Maria Cosway

Maria Cosway

(1760 – 1838)

 

Maria Hadfield Cosway was born in Italy to English parents in 1760. Moving to England after the death of her father, she married the celebrated miniature-painter and art connoisseur Richard Cosway in 1781.

 

Maria Cosway was an accomplished composer, musician, and society hostess and became known as “The Goddess of Pall Mall”. She is also notable for sharing a short romantic relationship with the American statesman Thomas Jefferson in 1786 while he served in Paris as the American envoy to France.

 

More than 30 of her works were displayed at the Royal Academy of Art from 1781 until 1801. She soon enhanced her reputation as an artist, especially when her portrait of the Duchess of Devonshire in the character of Cynthia was exhibited.

 

Cosway's engravings from the Old Masters of the Louvre are held in the collection of the British Museum. Two of her paintings that relate to a poem by Mary Robinson were acquired by the New York Public Library.

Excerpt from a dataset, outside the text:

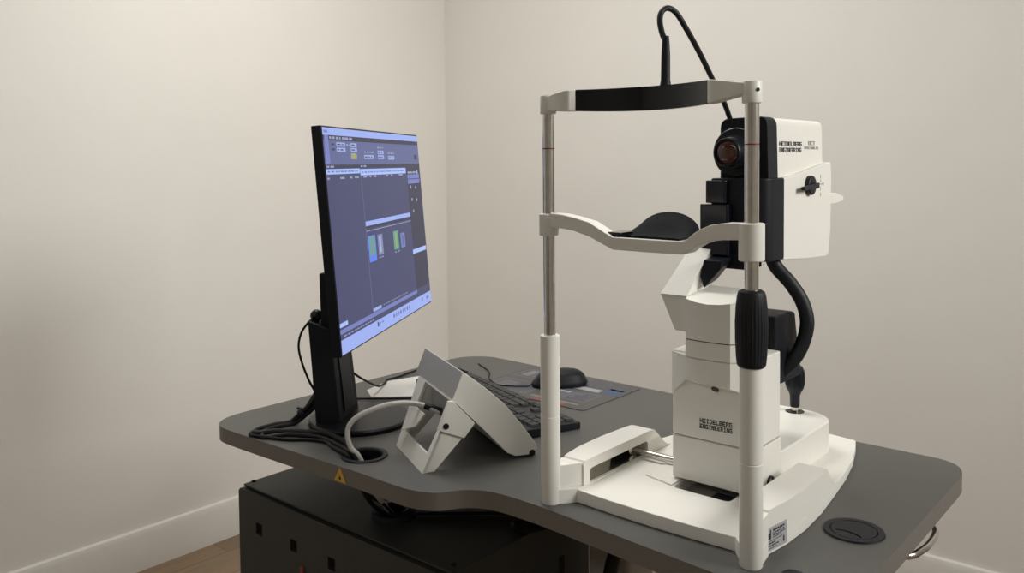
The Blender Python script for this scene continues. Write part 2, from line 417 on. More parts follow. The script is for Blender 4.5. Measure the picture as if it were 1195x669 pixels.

They were included in the exhibit Gothic Nightmares: Fuseli, Blake and the Romantic Imagination at the Tate Britain museum in London in 2006.

 

From 1995 to 1996, the National Portrait Gallery in London held an exhibition entitled Richard and Maria Cosway: Regency Artists of Taste and Fashion, displaying 250 of their works.

 

Lord Melbourne (William Lamb) (15 March 1779 – 24 November 1848) was a British Whig statesman who served as Home Secretary (1830–1834) and Prime Minister (1834 and 1835–1841). He is best known for his intense and successful mentoring of a young Queen Victoria in the ways of politics.

 

This painting is illustrated in “Melbourne: A Biography” by Philip Ziegler.